Game of Thrones May Be Over, but a New VR Experience Takes Fans Beyond the Wall

While the game is 7 or 8 minutes, that varies—depending on how long you stay alive

The Game of Thrones isn’t over yet—at least not in virtual reality.

On the heels of the show’s series finale, HBO and HTC are releasing a short VR game that lets fans enter the world of Westeros.

“Beyond The Wall”—which debuts today on HTC’s Viveport for HTC Vive and Oculus Rift headsets—lets fans fight along the northern border of The Seven Kingdoms to defend the wall against an undead polar bear and a horde of zombie-like creatures known as wights.

Sabrina Caluori, evp of digital and social marketing at HBO,  said the VR game was originally located in AT&T stores as a location-based experience.
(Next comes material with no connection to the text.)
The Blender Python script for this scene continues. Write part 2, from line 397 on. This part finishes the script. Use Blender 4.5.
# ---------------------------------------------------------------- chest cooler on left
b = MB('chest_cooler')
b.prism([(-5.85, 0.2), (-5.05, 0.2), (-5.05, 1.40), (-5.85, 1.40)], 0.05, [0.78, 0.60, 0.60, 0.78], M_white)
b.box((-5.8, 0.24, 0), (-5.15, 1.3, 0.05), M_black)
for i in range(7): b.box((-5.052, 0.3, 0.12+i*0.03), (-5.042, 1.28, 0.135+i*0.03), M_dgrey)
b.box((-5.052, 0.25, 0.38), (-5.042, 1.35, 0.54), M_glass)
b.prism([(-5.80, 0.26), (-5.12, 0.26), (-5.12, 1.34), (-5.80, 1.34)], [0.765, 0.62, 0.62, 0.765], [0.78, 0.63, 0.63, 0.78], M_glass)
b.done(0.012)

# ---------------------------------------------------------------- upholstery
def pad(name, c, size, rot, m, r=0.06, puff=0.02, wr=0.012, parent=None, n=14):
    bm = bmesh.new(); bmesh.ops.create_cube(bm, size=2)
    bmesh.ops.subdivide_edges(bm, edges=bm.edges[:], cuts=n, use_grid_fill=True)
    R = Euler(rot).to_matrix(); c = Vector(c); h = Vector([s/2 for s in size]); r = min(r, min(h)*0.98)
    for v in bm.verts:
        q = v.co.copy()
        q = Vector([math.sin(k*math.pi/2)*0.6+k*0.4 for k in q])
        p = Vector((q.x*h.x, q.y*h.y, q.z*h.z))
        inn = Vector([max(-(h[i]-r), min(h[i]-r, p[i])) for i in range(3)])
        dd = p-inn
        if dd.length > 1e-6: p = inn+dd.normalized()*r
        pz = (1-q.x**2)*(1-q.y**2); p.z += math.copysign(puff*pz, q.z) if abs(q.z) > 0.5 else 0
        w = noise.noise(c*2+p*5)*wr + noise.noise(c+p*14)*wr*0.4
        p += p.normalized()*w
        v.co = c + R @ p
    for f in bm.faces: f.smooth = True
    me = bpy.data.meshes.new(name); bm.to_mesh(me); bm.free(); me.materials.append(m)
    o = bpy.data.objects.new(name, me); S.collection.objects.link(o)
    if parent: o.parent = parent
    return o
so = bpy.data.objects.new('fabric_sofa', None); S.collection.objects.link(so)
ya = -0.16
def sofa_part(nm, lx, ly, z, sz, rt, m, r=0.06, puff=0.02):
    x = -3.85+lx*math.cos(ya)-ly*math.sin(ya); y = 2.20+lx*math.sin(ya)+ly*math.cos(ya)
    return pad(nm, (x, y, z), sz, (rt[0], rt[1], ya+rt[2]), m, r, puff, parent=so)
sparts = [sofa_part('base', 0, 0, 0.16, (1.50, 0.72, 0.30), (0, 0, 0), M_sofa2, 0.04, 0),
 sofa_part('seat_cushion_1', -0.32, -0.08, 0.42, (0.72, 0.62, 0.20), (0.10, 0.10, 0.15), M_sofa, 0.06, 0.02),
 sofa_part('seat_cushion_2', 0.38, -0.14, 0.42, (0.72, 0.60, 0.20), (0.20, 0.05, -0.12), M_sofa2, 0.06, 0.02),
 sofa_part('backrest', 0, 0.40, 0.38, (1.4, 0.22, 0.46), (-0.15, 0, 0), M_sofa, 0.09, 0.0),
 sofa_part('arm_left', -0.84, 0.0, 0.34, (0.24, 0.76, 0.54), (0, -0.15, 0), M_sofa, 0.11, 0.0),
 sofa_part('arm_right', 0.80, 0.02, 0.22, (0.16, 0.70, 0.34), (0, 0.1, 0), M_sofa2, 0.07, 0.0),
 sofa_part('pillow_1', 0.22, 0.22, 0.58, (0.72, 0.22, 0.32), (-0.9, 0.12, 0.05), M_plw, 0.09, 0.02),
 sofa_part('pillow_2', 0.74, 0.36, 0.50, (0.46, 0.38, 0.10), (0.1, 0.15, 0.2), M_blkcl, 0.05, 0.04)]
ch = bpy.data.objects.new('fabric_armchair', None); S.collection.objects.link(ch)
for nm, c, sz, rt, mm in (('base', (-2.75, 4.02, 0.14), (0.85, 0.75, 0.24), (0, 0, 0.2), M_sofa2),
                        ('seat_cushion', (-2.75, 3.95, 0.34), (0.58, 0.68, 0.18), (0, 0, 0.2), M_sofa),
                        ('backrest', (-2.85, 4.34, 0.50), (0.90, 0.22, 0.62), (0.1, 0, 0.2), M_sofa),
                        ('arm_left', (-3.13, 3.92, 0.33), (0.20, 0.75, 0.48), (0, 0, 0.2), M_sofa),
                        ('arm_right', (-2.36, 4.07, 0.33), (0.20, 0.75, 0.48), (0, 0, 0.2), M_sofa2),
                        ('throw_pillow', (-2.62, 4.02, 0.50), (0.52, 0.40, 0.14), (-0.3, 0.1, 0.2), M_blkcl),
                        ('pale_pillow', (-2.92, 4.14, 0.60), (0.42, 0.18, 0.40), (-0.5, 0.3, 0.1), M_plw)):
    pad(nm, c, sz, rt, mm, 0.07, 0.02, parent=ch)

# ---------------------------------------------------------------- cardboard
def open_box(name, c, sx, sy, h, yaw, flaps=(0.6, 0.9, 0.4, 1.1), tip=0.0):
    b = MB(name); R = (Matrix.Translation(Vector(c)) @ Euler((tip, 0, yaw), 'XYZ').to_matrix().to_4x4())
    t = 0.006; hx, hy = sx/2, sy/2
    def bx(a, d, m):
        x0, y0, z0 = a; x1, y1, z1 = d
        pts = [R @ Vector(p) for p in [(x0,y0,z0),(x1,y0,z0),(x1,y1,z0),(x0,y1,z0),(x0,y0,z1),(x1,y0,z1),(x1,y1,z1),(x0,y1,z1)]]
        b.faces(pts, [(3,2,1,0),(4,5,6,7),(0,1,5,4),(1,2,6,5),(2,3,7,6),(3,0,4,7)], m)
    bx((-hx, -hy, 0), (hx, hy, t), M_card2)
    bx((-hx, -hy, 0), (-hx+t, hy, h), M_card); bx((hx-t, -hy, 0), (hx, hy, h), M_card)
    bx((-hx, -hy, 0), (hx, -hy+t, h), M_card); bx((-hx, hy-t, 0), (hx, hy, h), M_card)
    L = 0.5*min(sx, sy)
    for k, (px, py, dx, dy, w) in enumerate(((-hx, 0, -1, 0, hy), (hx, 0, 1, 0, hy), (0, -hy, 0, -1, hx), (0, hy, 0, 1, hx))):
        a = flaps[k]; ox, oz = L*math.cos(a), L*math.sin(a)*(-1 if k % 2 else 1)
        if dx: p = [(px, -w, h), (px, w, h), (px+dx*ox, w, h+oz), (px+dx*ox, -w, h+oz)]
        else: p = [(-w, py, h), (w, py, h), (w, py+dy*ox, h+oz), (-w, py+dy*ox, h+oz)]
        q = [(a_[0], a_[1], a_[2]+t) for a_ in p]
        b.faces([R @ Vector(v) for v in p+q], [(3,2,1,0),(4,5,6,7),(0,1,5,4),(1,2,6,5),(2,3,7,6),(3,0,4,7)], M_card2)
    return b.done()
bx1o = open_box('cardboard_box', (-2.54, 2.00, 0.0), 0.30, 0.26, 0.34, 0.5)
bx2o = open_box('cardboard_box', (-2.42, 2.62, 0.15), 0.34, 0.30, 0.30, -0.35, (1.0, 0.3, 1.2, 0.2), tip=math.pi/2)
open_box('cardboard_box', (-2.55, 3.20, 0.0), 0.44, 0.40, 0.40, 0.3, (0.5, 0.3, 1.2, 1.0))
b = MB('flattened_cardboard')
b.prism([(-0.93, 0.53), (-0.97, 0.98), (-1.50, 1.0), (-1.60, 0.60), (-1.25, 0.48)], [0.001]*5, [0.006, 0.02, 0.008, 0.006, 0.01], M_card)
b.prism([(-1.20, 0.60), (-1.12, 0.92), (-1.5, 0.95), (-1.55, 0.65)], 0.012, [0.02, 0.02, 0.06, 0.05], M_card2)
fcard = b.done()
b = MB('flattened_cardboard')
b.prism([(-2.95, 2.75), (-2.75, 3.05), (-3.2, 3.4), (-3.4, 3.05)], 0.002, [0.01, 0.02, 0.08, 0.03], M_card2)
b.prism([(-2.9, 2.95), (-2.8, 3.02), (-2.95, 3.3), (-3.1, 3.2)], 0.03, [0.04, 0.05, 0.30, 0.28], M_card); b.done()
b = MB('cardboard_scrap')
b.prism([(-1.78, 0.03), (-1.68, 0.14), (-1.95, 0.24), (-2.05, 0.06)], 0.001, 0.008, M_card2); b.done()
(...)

The game, created in collaboration with Framestore, is just seven or eight minutes, but that varies depending on how long players can stay alive.
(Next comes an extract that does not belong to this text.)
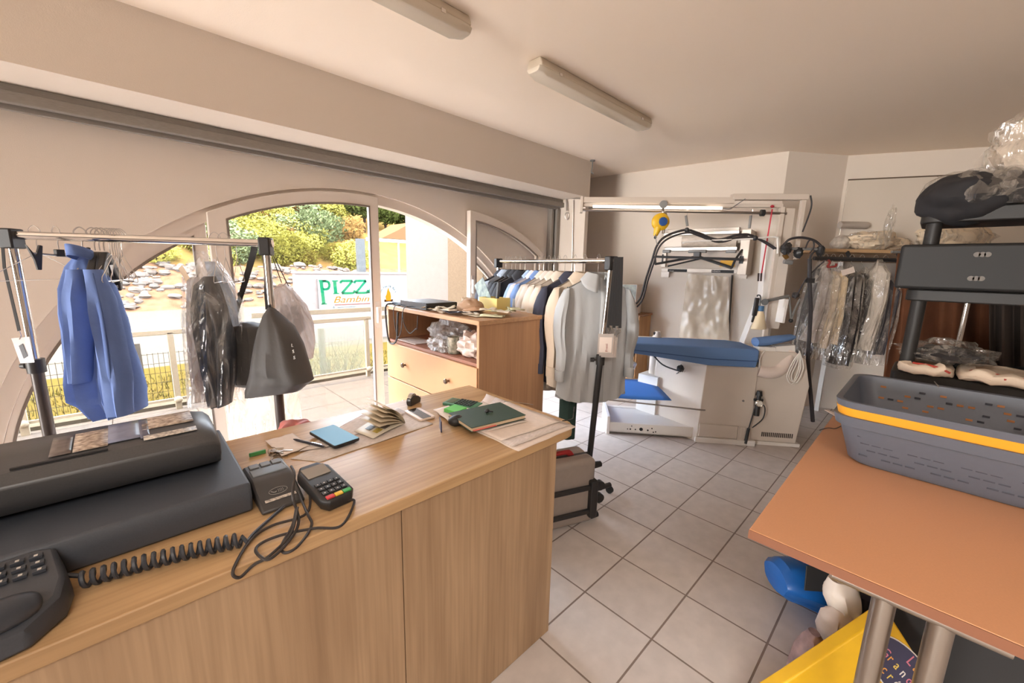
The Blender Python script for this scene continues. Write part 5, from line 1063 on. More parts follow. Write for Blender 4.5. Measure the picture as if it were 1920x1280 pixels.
# gantry
m_ga = mat('gantry_alu', (206, 192, 178), .4)
GD = .30
obj('column_panel', MB(MP).prism([(1.255, .0), (1.50, .0), (1.50, .84), (1.52, 1.66), (1.36, 1.80), (1.385, 1.30), (1.28, .86)], (0, GD+.16, 0), (1, 0, 0), (0, 0, 1), .10), m_ma2, pr, bev=.004)
obj('column_face', MB(MP).box(1.44, 1.53, GD-.02, GD+.05, 1.0, 1.64), m_ma, pr, bev=.004)
for s, z1 in ((1.425, 2.06), (1.585, 2.12)): obj('gantry_post', MB(MP).box(s-.018, s+.018, GD-.02, GD+.02, .86 if s < 1.5 else 1.62, z1), m_ga, pr, bev=.003)
obj('gantry_post_back', MB(MP).box(1.45, 1.53, GD+.0, GD+.03, 1.6, 2.05), m_ga, pr)
obj('top_arm', MB(MP).box(-.30, 1.02, GD-.03, GD+.03, 2.085, 2.135), m_ga, pr, bev=.003); obj('top_arm_sleeve', MB(MP).box(1.0, 1.61, GD-.035, GD+.035, 2.115, 2.165), m_ga, pr, bev=.004); obj('sub_arm', MB(MP).box(-.29, 1.42, GD-.02, GD+.02, 2.055, 2.083), m_ga, pr)
obj('end_plate', MB(MP).box(-.305, -.28, GD-.04, GD+.04, 2.0, 2.14), m_ga, pr, bev=.003)
m_led = mat('led_tube', (255, 244, 226), .3, emit=2.2); obj('led_light', MB().cyl(mp(-.19, GD-.03, 2.053), mp(.92, GD-.03, 2.043), .012, n=12), m_led, pr, label='glowing tube light')
obj('led_holder', MB(MP).box(-.20, .80, GD-.02, GD+.0, 2.06, 2.075), m_ga, pr); obj('slide_rail', MB().cyl(mp(-.28, GD-.01, 2.025), mp(1.46, GD-.01, 2.005), .011, n=12), m_steel, pr); obj('stop_ring', MB().cyl(mp(1.25, GD-.01, 2.008), mp(1.28, GD-.01, 2.008), .028, n=14), m_black, pr); obj('led_wire', MB().tube(spl([mp(.92, GD-.03, 2.043), mp(.98, GD-.04, 2.035), mp(1.02, GD-.03, 2.06), mp(1.10, GD-.04, 2.12)], 5), .004, 6), m_grey, pr); obj('arm_wire', MB().tube(spl([mp(1.62, GD-.03, 2.15), mp(1.64, GD-.03, 2.05), mp(1.60, GD-.03, 1.85)], 5), .006, 6), m_black, pr)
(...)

“It was an opportunity for us to place our users in the time of the show,” Caluori said. “But we also knew that life above the wall and the interaction with the undead and the white polar bear was something that fans would want to relive even after the season. We thought it would be an engaging experience for them to fight them yourself even after you saw the series ended.”

This isn’t the first time HBO has used emerging technology like VR to promote the show. A few seasons ago, the company created a Game of Thrones VR experience at South by Southwest in Austin, Texas. For this season, HBO worked with Framestore to create an experience on Magic Leap headsets that let fans fight off creatures in a mixed-reality environment.

According to Rikard Steiber, president of Viveport and svp of VR at HTC Vive, the game’s debut is also meant to help promote Viveport—a “Netflix of VR” subscription-based service that lets users play hundreds of VR games for a monthly fee of $12.99.

According to Steiber, there are more than 600 games already on Viveport, and titles like Game of Thrones give fans something unique to discover on the service.

“One of the problems we’ve seen along the way is as a consumer you only have so much money and so much time, but there are thousands of titles,” he said. “You can’t really buy them all. But since it’s early in the development of this media, it’s really hard to know what’s great or what’s not.”

Although VR hasn’t yet taken off to a mainstream audience, recent VR titles from Game of Thrones and Star Wars are helping to raise the profile of the technology and show how it can immerse people into their favorite stories. The release of headsets that don’t require a PC—such as HTC’s Vive Focus and Facebook’s Oculus Quest—also help with mobility and price issues that continue to be a barrier for many.

VR hasn’t had its breakthrough moment yet, but Steiber said he thinks more yet-to-be-announced titles will increase the appetite of consumers leading into the fourth-quarter holiday season.

When asked the question of whether content investment or hardware sales need to happen first for VR to go more mainstream, he said at this point it’s all about content.

“Developers are able to use the whole pallet of the media and combine that with strong IP where you bring it to these worlds,” Steiber said. “I think that’s where we are. I don’t think we’ve had our House of Cards moment yet … We’re still searching for that breakthrough title.”